-- begin Given information --
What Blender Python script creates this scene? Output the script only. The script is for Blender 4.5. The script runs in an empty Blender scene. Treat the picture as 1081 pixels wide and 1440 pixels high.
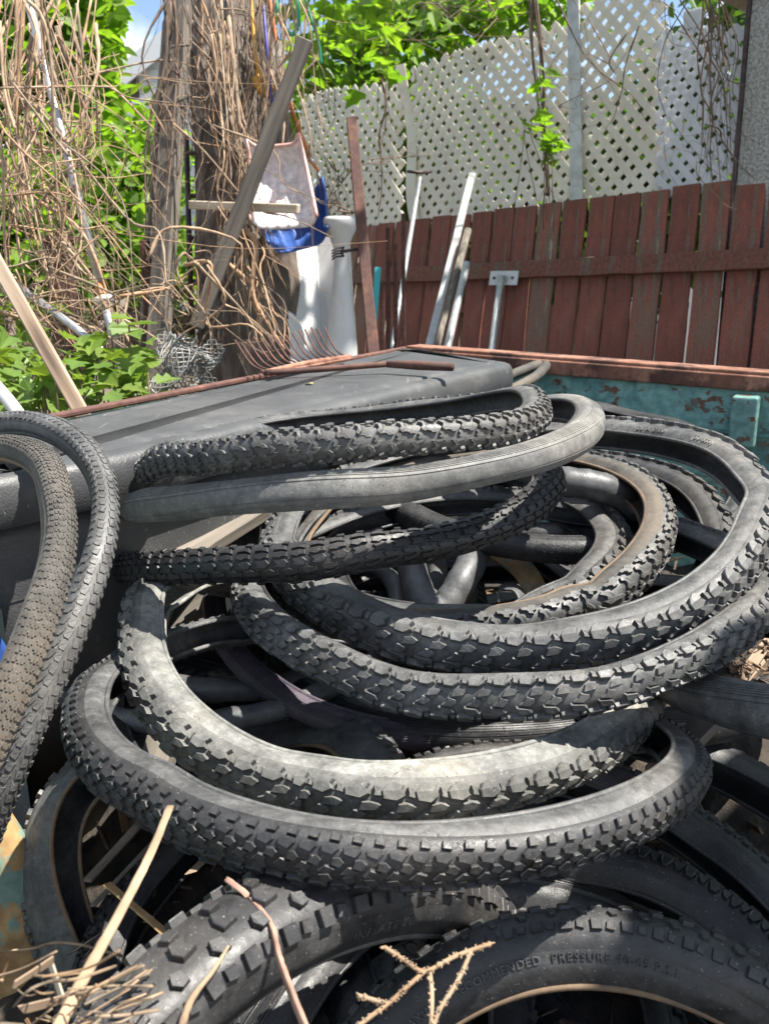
import bpy, math, random
import numpy as np
from mathutils import Vector, Matrix, noise as mnoise
rad = math.radians
S = bpy.context.scene
# ---------------------------------------------------------------- camera
CAMH = 1.35; FPX = 1300.0; PITCH = math.atan(320/1300.0)
cam_d = bpy.data.cameras.new('camera'); cam = bpy.data.objects.new('camera', cam_d)
S.collection.objects.link(cam); S.camera = cam
cam.location = (0, 0, CAMH); cam.rotation_euler = (math.pi/2-PITCH, 0, 0)
cam_d.sensor_fit = 'VERTICAL'; cam_d.sensor_height = 36; cam_d.lens = FPX/1440*36
cam_d.clip_start = 0.02; cam_d.clip_end = 500
cam_d.dof.use_dof = True; cam_d.dof.focus_distance = 1.1; cam_d.dof.aperture_fstop = 13
# ---------------------------------------------------------------- world and sun
SUN = Vector((0.42, -0.06, 0.90)).normalized()
W = bpy.data.worlds.new("World"); S.world = W; W.use_nodes = True
nt = W.node_tree; nt.nodes.clear()
wo = nt.nodes.new('ShaderNodeOutputWorld'); bg = nt.nodes.new('ShaderNodeBackground')
sky = nt.nodes.new('ShaderNodeTexSky'); sky.sky_type = 'NISHITA'; sky.sun_disc = False
sky.sun_elevation = math.asin(SUN.z); sky.sun_rotation = math.atan2(SUN.x, SUN.y)
sky.air_density = 1.0; sky.dust_density = 0.4
tc = nt.nodes.new('ShaderNodeTexCoord'); cn = nt.nodes.new('ShaderNodeTexNoise')
cn.inputs['Scale'].default_value = 3.2; cn.inputs['Detail'].default_value = 7
nt.links.new(tc.outputs['Generated'], cn.inputs['Vector'])
cr = nt.nodes.new('ShaderNodeValToRGB'); cr.color_ramp.elements[0].position = .5; cr.color_ramp.elements[1].position = .62
nt.links.new(cn.outputs['Fac'], cr.inputs['Fac'])
mx = nt.nodes.new('ShaderNodeMix'); mx.data_type = 'RGBA'
nt.links.new(cr.outputs['Color'], mx.inputs[0]); nt.links.new(sky.outputs['Color'], mx.inputs[6])
mx.inputs[7].default_value = (8.5, 8.6, 8.8, 1)
nt.links.new(mx.outputs[2], bg.inputs['Color']); bg.inputs['Strength'].default_value = 0.078
nt.links.new(bg.outputs['Background'], wo.inputs['Surface'])
sd = bpy.data.lights.new('sun', 'SUN'); sd.energy = 5.0; sd.angle = rad(.5); sd.color = (1, .95, .87)
so = bpy.data.objects.new('sun', sd); S.collection.objects.link(so)
so.rotation_euler = SUN.to_track_quat('Z', 'Y').to_euler()
S.view_settings.view_transform = 'Standard'; S.view_settings.look = 'None'; S.view_settings.gamma = 1
S.view_settings.exposure = 1.38
S.render.engine = 'CYCLES'
try:
    S.cycles.use_denoising = True; S.cycles.max_bounces = 7; S.cycles.transparent_max_bounces = 8
except Exception: pass
random.seed(7); NR = np.random.RandomState(5)
# ---------------------------------------------------------------- view helpers: a pixel of the 1081x1440 photo and a distance give a point
FW = Vector((0, math.cos(PITCH), -math.sin(PITCH))); UPV = Vector((0, math.sin(PITCH), math.cos(PITCH))); EYE = Vector((0, 0, CAMH))
def ray(px, py): return FW + Vector((1, 0, 0))*((px-540.5)/FPX) + UPV*((720-py)/FPX)
def at(px, py, d): return EYE + ray(px, py)*d
def on_z(px, py, z):
    r = ray(px, py); return EYE + r*((z-CAMH)/r.z)
def on_y(px, py, y):
    r = ray(px, py); return EYE + r*(y/r.y)
# ---------------------------------------------------------------- materials
MATS = {}
def nodes_of(name):
    m = bpy.data.materials.new(name); m.use_nodes = True; MATS[name] = m
    t = m.node_tree; return m, t, t.nodes['Principled BSDF']
def N(t, kind, **kw):
    n = t.nodes.new(kind)
    for k, v in kw.items():
        if k in n.inputs: n.inputs[k].default_value = v
        else: setattr(n, k, v)
    return n
def coords(t, scale=(1, 1, 1), which='Object'):
    c = t.nodes.new('ShaderNodeTexCoord'); mp = t.nodes.new('ShaderNodeMapping'); mp.inputs['Scale'].default_value = scale
    t.links.new(c.outputs[which], mp.inputs['Vector']); return mp.outputs['Vector']
def ramp(t, src, stops):
    r = t.nodes.new('ShaderNodeValToRGB'); el = r.color_ramp.elements
    while len(el) < len(stops): el.new(.5)
    for e, (p, c) in zip(el, stops):
        e.position = p; e.color = (c[0], c[1], c[2], 1) if hasattr(c, '__len__') else (c, c, c, 1)
    t.links.new(src, r.inputs['Fac']); return r.outputs['Color']
def mixc(t, fac, a, b, mode='MIX'):
    m = t.nodes.new('ShaderNodeMix'); m.data_type = 'RGBA'; m.blend_type = mode
    for i, v in ((0, fac), (6, a), (7, b)):
        if isinstance(v, bpy.types.NodeSocket): t.links.new(v, m.inputs[i])
        elif i == 0: m.inputs[0].default_value = v
        else: m.inputs[i].default_value = (v[0], v[1], v[2], 1)
    return m.outputs[2]
def bump(t, bsdf, src, strength=.3, dist=.002):
    b = N(t, 'ShaderNodeBump'); b.inputs['Strength'].default_value = strength; b.inputs['Distance'].default_value = dist
    t.links.new(src, b.inputs['Height']); t.links.new(b.outputs['Normal'], bsdf.inputs['Normal'])
def simple(name, stops, scale=(20, 20, 20), rough=.7, bmp=.3, bd=.002, metal=0, detail=6, vary=0, island=0, nscale=1, trans=None, spec=None):
    """noise between colour stops, bump from the same noise; vary = per-object brightness, island = per-loose-piece"""
    m, t, b = nodes_of(name)
    v = coords(t, scale); n = N(t, 'ShaderNodeTexNoise', Scale=nscale, Detail=detail); t.links.new(v, n.inputs['Vector'])
    c = ramp(t, n.outputs['Fac'], stops)
    if vary:
        oi = t.nodes.new('ShaderNodeObjectInfo')
        f = ramp(t, oi.outputs['Random'], [(0, 1-vary), (1, 1+vary*.4)]); c = mixc(t, 1, c, f, 'MULTIPLY')
    if island:
        g = t.nodes.new('ShaderNodeNewGeometry')
        f = ramp(t, g.outputs['Random Per Island'], [(0, (1-island, 1-island, 1-island)), (.5, (1, .93, .85)), (1, (1.0, .8, .62))]); c = mixc(t, 1, c, f, 'MULTIPLY')
    t.links.new(c, b.inputs['Base Color']); b.inputs['Roughness'].default_value = rough; b.inputs['Metallic'].default_value = metal
    if spec is not None: b.inputs['Specular IOR Level'].default_value = spec
    if bmp: bump(t, b, n.outputs['Fac'], bmp, bd)
    if trans:
        tr = t.nodes.new('ShaderNodeBsdfTranslucent'); mixs = t.nodes.new('ShaderNodeMixShader'); mixs.inputs[0].default_value = trans[1]
        if trans[0] is None: t.links.new(c, tr.inputs['Color'])
        else:
            cc = mixc(t, 1, c, trans[0], 'MULTIPLY'); t.links.new(cc, tr.inputs['Color'])
        out = t.nodes['Material Output']; t.links.new(b.outputs[0], mixs.inputs[1]); t.links.new(tr.outputs[0], mixs.inputs[2]); t.links.new(mixs.outputs[0], out.inputs['Surface'])
    return m
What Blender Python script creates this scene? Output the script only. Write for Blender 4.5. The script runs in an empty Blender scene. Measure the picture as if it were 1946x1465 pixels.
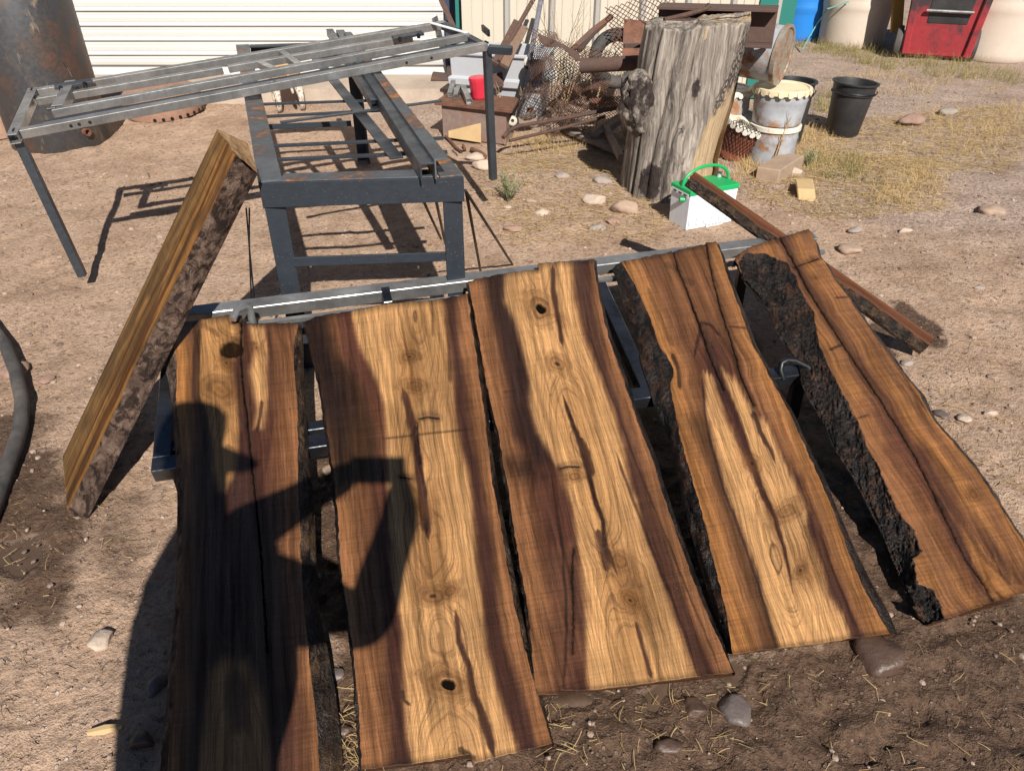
import bpy, bmesh, math, random
import numpy as np
from mathutils import Vector, Matrix

random.seed(7)
RNG = np.random.default_rng(11)
scene = bpy.context.scene
COL = scene.collection

# ------------------------------------------------------------------ camera
CAM_H, PITCH, FPX, CX, CY = 1.55, math.radians(34.0), 1407.0, 973.0, 732.5
SP, CP = math.sin(PITCH), math.cos(PITCH)
cam = bpy.data.cameras.new('camera')
cam.sensor_width = 36.0
cam.lens = FPX / 1946.0 * 36.0
cam.clip_start, cam.clip_end = 0.02, 600.0
camo = bpy.data.objects.new('camera', cam)
COL.objects.link(camo)
camo.location = (0, 0, CAM_H)
camo.rotation_euler = (math.pi / 2 - PITCH, 0, 0)
scene.camera = camo

# ------------------------------------------------------------------ light
def ray(px, py):
    u = (px - CX) / FPX
    w = (CY - py) / FPX
    return np.array([u, CP + w * SP, -SP + w * CP])
ANTI = ray(712, 892)
ANTI = ANTI / np.linalg.norm(ANTI)            # direction the sunlight travels
TOSUN = -ANTI
SUN_EL = math.asin(TOSUN[2])
SUN_AZ = math.atan2(TOSUN[0], TOSUN[1])       # clockwise from +Y
world = bpy.data.worlds.new('World')
scene.world = world
world.use_nodes = True
wt = world.node_tree
bg = wt.nodes['Background']
sky = wt.nodes.new('ShaderNodeTexSky')
sky.sky_type = 'NISHITA'
sky.sun_disc = False
sky.sun_elevation = SUN_EL
sky.sun_rotation = SUN_AZ
sky.altitude = 1200
sky.air_density = 0.75
sky.dust_density = 0.3
wt.links.new(sky.outputs[0], bg.inputs[0])
bg.inputs[1].default_value = 0.05
sl = bpy.data.lights.new('sun', 'SUN')
sl.energy = 5.0
sl.angle = math.radians(0.53)
sl.color = (1.0, 0.955, 0.89)
so = bpy.data.objects.new('sun', sl)
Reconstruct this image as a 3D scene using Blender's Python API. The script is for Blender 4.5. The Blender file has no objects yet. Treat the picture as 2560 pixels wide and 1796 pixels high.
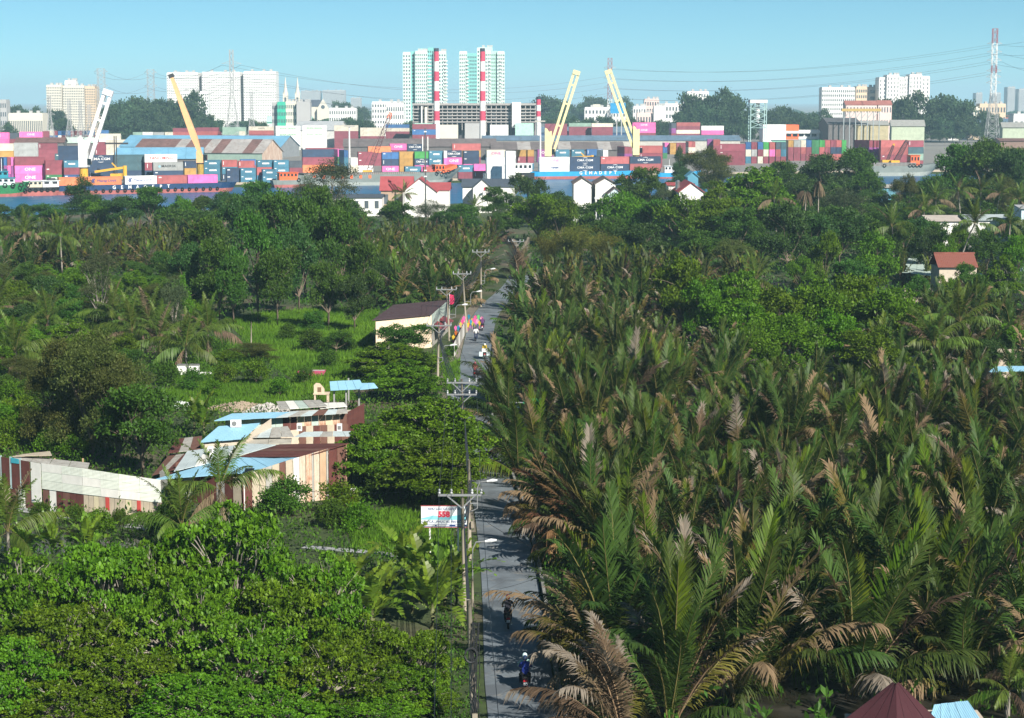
-- end Given information --
Without the pictures, give again exactly the lines above starting at the line containing "were 1946x1465 pixels." and ending at the line containing "scene.camera = camo".

Output below:
What Blender Python script creates this scene? Output the script only. Write for Blender 4.5. The script runs in an empty Blender scene. Measure the picture as if it were 1946x1465 pixels.
import bpy, bmesh, math, random
import numpy as np
from mathutils import Vector, Matrix

random.seed(7)
RNG = np.random.default_rng(11)
scene = bpy.context.scene
COL = scene.collection

# ------------------------------------------------------------------ camera
CAM_H, PITCH, FPX, CX, CY = 1.55, math.radians(34.0), 1407.0, 973.0, 732.5
SP, CP = math.sin(PITCH), math.cos(PITCH)
cam = bpy.data.cameras.new('camera')
cam.sensor_width = 36.0
cam.lens = FPX / 1946.0 * 36.0
cam.clip_start, cam.clip_end = 0.02, 600.0
camo = bpy.data.objects.new('camera', cam)
COL.objects.link(camo)
camo.location = (0, 0, CAM_H)
camo.rotation_euler = (math.pi / 2 - PITCH, 0, 0)
scene.camera = camo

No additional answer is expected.